:: Directive ::
Up to and including the line with "the house', z=0)", write out the listing from its first line, minus the pictures.

:: Data ::
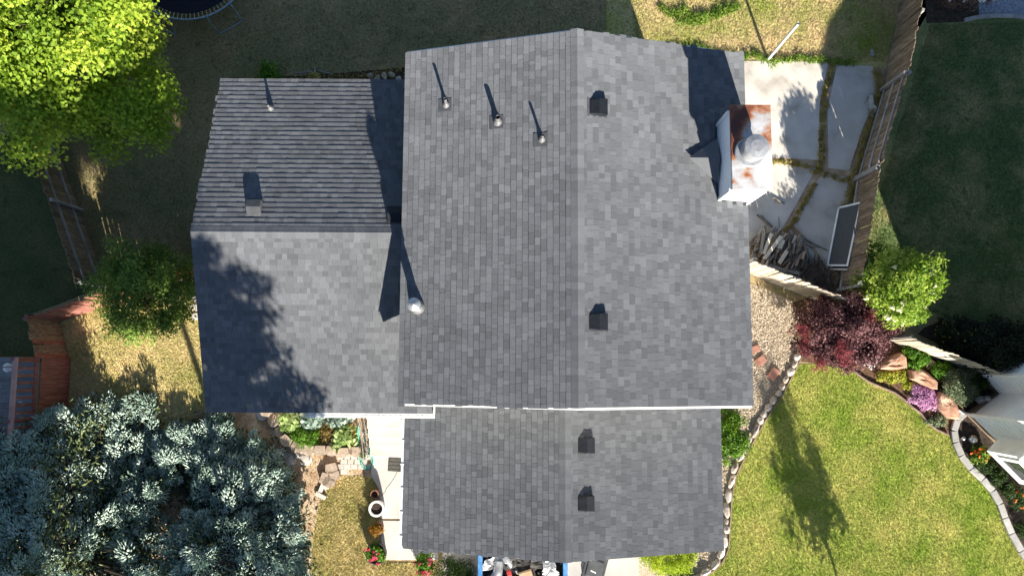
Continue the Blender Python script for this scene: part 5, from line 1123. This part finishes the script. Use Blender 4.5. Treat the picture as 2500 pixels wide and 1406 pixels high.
# ------------------------------------------------------------------ grass and weeds
grass('front_lawn_grass', [(1940, 892), (2000, 890), (2085, 907), (2130, 942), (2190, 964), (2235, 1002), (2262, 1037), (2318, 1064), (2330, 1090), (2372, 1150), (2420, 1200), (2445, 1260), (2480, 1330), (2540, 1420), (2540, 1580), (1690, 1580), (1715, 1420), (1765, 1355), (1780, 1190), (1808, 1120), (1855, 1035), (1895, 972)], 220000, 'lawn_front', .036, .006, 'short green and yellowing grass on the front lawn', z=.008)
grass('side_lawn_grass', [(150, 780), (480, 690), (500, 1020), (180, 1120)], 60000, 'lawn_gold', .038, .007, 'golden dry grass in the side yard', z=.004)
grass('front_yard_grass', [(842, 1160), (925, 1168), (928, 1372), (1060, 1376), (1060, 1600), (742, 1600), (768, 1290), (784, 1222), (816, 1168)], 75000, 'lawn_gold', .04, .007, 'dry grass beside the front walk', z=.01)
grass('dry_lawn_grass', [(1540, -20), (2250, -20), (2175, 150), (2040, 155), (1820, 150), (1560, 185)], 70000, 'lawn_dry', .055, .008, 'dry yellow grass behind the patio', z=.004, lean=.9)
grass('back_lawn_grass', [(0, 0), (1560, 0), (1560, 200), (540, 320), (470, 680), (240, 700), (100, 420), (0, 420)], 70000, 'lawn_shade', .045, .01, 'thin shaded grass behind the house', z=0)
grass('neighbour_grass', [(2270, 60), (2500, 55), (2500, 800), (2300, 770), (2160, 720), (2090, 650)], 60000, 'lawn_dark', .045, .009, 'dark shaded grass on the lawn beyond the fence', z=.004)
def weeds(name, label, pts, n, m, r, L, W, h=.08):
    P_ = []
    for a, b in zip(pts, pts[1:]):
        for k in range(max(2, int(math.dist(a, b) / 5))):
            t = k / max(2, int(math.dist(a, b) / 5)); P_.append(P(a[0] + (b[0] - a[0]) * t + random.gauss(0, 3), a[1] + (b[1] - a[1]) * t + random.gauss(0, 3), h * random.uniform(.5, 1.3)))
    P_ = np.array([tuple(q) for q in P_]); V, T, _ = clusters(P_, np.array([r, r, h * .7]), n, L, W, up=.3, spread_=.9)
    o = link(name, fast_mesh(name, V, 4, T, m)); tag(o, label, 'weeds', kind='stuff')
weeds('patio_weeds', 'dry weeds growing in the long patio joint', [(2035, 160), (2020, 200), (2012, 260), (2008, 330), (2002, 395), (1998, 425)], 60, 'weed_leaf', .09, .09, .014)
weeds('patio_weeds', 'dry weeds in the patio joint below the chimney', [(1882, 392), (1930, 398), (1975, 408), (2000, 420), (2050, 440), (2080, 436)], 45, 'weed_leaf', .08, .09, .014)
weeds('patio_weeds', 'dry weeds in the joint running to the woodpile', [(1992, 450), (1975, 475), (1955, 510), (1935, 545), (1915, 560)], 50, 'weed_leaf', .08, .09, .014)
weeds('fence_weeds', 'dry weeds along the fence foot', [(2140, 170), (2150, 215), (2130, 290), (2110, 340), (2096, 400), (2085, 440), (2070, 480), (2060, 520)], 50, 'weed_leaf', .16, .1, .014, .12)
weeds('patio_edge_weeds', 'green weeds along the top edge of the patio', [(1630, 120), (1700, 118), (1780, 140), (1840, 138), (1880, 150), (1925, 146), (1990, 145), (2040, 150), (2090, 155)], 34, 'weed_green', .13, .06, .035, .1)
weeds('grass_tufts', 'green tufts in the dry lawn behind the house', [(1610, 15), (1640, 35), (1670, 20), (1690, 60), (1800, 15), (1655, 55)], 40, 'weed_green', .16, .07, .03, .1)
weeds('wall_weeds', 'straggling weeds in the shade behind the left roof', [(600, 195), (760, 190), (880, 188), (985, 170)], 10, 'weed_leaf', .16, .07, .03, .1)
# fallen needles and litter on the bare earth
n = 5200; px = sample_px([(500, 1010), (670, 1010), (820, 1110), (900, 1165), (780, 1260), (740, 1420), (380, 1420), (350, 1150)], n); c = Pn(px, .012 + rng.uniform(0, .02, n)); V = leaves(c, np.tile([0, 0, 1.0], (n, 1)), .05, .02, .4)
o = link('leaf_litter', fast_mesh('leaf_litter', V, 4, rng.uniform(0, 1, n), 'dry_leaf')); tag(o, 'dry litter scattered over the bare earth', 'litter', kind='stuff')
n = 9000; px = sample_px([(1830, 690), (1950, 755), (1945, 860), (1900, 950), (1845, 1030), (1780, 1160), (1775, 1330), (1690, 1405), (1600, 1405), (1700, 1330), (1770, 1000), (1835, 900)], n); c = Pn(px, .016 + rng.uniform(0, .012, n)); V = leaves(c, np.tile([0, 0, 1.0], (n, 1)), .045, .035, .35)
mat('chip', [(.3, (.28, .21, .15)), (.5, (.46, .38, .28)), (.7, (.62, .54, .42))], scale=40, rough=.95, attr=.35)
o = link('gravel_chips', fast_mesh('gravel_chips', V, 4, rng.uniform(0, 1, n), 'chip')); tag(o, 'tan gravel chips covering the side yard', 'gravel', kind='stuff')

# small pale leaves and bits lying on the front lawn
n = 260; px = sample_px([(1960, 900), (2085, 910), (2240, 1010), (2330, 1090), (2440, 1260), (2500, 1400), (1740, 1400), (1790, 1180), (1880, 990)], n); c = Pn(px, .04); V = leaves(c, np.tile([0, 0, 1.0], (n, 1)), rng.uniform(.02, .06, n), rng.uniform(.015, .03, n), .4)
o = link('lawn_litter', fast_mesh('lawn_litter', V, 4, rng.uniform(.3, 1, n), 'dry_leaf')); tag(o, 'pale leaf bits scattered on the front lawn', 'litter', kind='stuff')
n = 1500; px = sample_px([(100, 420), (470, 420), (470, 640), (250, 690)], n // 3); px = np.concatenate([px, sample_px([(420, 20), (1500, 20), (1500, 90), (980, 130), (540, 190)], n - n // 3)]); c = Pn(px, .03); V = leaves(c, np.tile([0, 0, 1.0], (n, 1)), .06, .035, .4)
o = link('yard_litter', fast_mesh('yard_litter', V, 4, rng.uniform(.0, 1, n), 'dry_leaf')); tag(o, 'dry leaves scattered over the shaded back yard', 'litter', kind='stuff')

:: Result of this task ::
Continue the Blender Python script for this scene: part 5, from line 1123. This part finishes the script. Use Blender 4.5. Treat the picture as 2500 pixels wide and 1406 pixels high.
# ------------------------------------------------------------------ grass and weeds
grass('front_lawn_grass', [(1940, 892), (2000, 890), (2085, 907), (2130, 942), (2190, 964), (2235, 1002), (2262, 1037), (2318, 1064), (2330, 1090), (2372, 1150), (2420, 1200), (2445, 1260), (2480, 1330), (2540, 1420), (2540, 1580), (1690, 1580), (1715, 1420), (1765, 1355), (1780, 1190), (1808, 1120), (1855, 1035), (1895, 972)], 220000, 'lawn_front', .036, .006, 'short green and yellowing grass on the front lawn', z=.008)
grass('side_lawn_grass', [(150, 780), (480, 690), (500, 1020), (180, 1120)], 60000, 'lawn_gold', .038, .007, 'golden dry grass in the side yard', z=.004)
grass('front_yard_grass', [(842, 1160), (925, 1168), (928, 1372), (1060, 1376), (1060, 1600), (742, 1600), (768, 1290), (784, 1222), (816, 1168)], 75000, 'lawn_gold', .04, .007, 'dry grass beside the front walk', z=.01)
grass('dry_lawn_grass', [(1540, -20), (2250, -20), (2175, 150), (2040, 155), (1820, 150), (1560, 185)], 70000, 'lawn_dry', .055, .008, 'dry yellow grass behind the patio', z=.004, lean=.9)
grass('back_lawn_grass', [(0, 0), (1560, 0), (1560, 200), (540, 320), (470, 680), (240, 700), (100, 420), (0, 420)], 70000, 'lawn_shade', .045, .01, 'thin shaded grass behind the house', z=0)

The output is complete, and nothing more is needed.